Mapping Dynamical Magnetic Responses of Ultra-thin Micron-size Superconducting Films using Nitrogen-vacancy Centers in Diamond

Two-dimensional superconductors have attracted growing interest because of their scientific novelty, structural tunability, and useful properties. Studies of their magnetic responses, however, are often hampered by difficulties to grow large-size samples of high quality and uniformity. We report here an imaging method that employed NV^- centers in diamond as sensor capable of mapping out the microwave magnetic field distribution on an ultrathin superconducting film of micron size. Measurements on a 33nm-thick film and a 125nm-thick bulk-like film of Bi₂Sr₂CaCu₂O_8+δ revealed that the ac Meissner effect set in at 78K and 91K, respectively; the latter was the superconducting transition temperature (T_c) of both films.

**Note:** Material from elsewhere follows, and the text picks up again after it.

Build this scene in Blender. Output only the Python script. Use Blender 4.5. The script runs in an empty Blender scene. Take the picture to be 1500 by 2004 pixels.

The unusual ac magnetic response of the thin film presumably was due to thermally excited vortex-antivortex diffusive motion in the film. Spatial resolution of our ac magnetometer was limited by optical diffraction. The technique could be extended with better detection sensitivity to extract local ac conductivity/susceptibility of ultrathin or monolayer superconducting samples as well as ac magnetic responses of other two-dimensional exotic thin films of limited lateral size.